→ **WORK TO BE COMPLETED**:
Print the listing below from its opening line through the line holding "PI = math.pi", both ends included.
** start of DATA BLOCK **
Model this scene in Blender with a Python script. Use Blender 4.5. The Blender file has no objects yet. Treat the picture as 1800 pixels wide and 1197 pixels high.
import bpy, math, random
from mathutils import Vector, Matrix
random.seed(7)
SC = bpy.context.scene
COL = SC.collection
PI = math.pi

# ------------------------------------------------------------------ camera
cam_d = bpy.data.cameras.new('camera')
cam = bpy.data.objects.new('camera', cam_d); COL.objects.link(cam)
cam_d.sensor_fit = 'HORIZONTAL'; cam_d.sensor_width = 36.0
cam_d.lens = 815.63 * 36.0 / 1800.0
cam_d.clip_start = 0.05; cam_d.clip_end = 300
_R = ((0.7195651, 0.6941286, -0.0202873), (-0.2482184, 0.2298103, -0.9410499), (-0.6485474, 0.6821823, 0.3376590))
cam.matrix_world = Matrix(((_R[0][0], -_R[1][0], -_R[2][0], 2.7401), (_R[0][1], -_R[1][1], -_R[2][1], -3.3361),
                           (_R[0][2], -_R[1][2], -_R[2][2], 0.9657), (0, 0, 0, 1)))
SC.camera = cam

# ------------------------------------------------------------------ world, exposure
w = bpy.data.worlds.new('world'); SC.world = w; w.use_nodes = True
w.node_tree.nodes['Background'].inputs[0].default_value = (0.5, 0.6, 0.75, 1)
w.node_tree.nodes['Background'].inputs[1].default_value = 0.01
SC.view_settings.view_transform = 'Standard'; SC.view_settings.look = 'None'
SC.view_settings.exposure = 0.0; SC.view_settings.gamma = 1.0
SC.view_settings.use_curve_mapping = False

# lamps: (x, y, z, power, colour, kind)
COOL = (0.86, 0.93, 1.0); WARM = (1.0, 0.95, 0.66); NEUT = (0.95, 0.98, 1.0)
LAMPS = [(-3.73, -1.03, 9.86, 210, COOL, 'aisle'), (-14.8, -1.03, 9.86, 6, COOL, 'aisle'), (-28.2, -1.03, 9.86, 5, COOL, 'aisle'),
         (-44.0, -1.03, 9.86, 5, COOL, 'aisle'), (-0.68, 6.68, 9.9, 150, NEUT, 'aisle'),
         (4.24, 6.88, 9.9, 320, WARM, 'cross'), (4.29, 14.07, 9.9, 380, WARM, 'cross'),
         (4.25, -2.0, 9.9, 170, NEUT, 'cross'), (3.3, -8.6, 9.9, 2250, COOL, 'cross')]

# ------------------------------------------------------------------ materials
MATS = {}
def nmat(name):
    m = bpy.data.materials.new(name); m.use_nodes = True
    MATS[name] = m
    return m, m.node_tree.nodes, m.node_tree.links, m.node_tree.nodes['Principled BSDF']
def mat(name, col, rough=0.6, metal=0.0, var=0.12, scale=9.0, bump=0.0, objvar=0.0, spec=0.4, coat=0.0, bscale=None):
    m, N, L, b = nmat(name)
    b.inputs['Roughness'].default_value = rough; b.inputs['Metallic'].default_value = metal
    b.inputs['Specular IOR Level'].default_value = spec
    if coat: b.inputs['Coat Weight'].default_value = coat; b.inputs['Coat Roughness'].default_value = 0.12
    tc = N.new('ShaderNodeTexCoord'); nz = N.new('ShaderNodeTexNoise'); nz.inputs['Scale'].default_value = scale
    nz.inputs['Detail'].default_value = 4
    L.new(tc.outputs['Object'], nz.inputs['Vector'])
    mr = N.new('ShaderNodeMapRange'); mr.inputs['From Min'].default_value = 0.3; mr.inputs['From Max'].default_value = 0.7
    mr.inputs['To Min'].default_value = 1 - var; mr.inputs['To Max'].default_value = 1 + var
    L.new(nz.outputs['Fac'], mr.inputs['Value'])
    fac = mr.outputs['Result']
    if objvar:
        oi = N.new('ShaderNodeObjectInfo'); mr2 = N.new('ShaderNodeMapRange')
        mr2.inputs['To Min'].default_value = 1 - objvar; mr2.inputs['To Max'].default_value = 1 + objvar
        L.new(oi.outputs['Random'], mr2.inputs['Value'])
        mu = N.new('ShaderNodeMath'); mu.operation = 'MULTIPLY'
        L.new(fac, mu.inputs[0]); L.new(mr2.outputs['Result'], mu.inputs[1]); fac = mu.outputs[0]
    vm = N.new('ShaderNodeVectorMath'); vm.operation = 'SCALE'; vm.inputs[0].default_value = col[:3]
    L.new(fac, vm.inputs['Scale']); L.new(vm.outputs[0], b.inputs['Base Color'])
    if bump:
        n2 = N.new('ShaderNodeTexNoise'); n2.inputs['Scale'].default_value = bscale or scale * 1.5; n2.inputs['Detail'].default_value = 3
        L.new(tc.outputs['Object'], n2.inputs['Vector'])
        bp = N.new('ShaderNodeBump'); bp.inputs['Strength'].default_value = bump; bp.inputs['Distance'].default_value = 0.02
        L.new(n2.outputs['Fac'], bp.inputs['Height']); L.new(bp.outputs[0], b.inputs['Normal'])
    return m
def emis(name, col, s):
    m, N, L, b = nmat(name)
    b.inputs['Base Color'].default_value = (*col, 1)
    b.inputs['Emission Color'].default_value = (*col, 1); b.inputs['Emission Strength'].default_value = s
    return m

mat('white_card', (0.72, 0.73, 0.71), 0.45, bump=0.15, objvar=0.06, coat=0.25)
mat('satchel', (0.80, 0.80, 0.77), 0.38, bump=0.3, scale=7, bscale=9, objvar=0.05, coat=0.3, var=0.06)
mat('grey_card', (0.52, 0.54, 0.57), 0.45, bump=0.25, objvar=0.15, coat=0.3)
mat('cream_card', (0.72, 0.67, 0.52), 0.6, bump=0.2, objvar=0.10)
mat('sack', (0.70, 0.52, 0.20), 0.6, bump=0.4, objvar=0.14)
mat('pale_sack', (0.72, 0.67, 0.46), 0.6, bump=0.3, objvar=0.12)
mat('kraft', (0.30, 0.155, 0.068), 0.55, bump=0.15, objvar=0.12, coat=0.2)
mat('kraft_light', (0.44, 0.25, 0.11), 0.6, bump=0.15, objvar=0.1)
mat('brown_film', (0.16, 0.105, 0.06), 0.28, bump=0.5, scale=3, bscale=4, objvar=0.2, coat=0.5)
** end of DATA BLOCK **
→ **SOLUTION FOR THIS EXERCISE**:
Model this scene in Blender with a Python script. Use Blender 4.5. The Blender file has no objects yet. Treat the picture as 1800 pixels wide and 1197 pixels high.
import bpy, math, random
from mathutils import Vector, Matrix
random.seed(7)
SC = bpy.context.scene
COL = SC.collection
PI = math.pi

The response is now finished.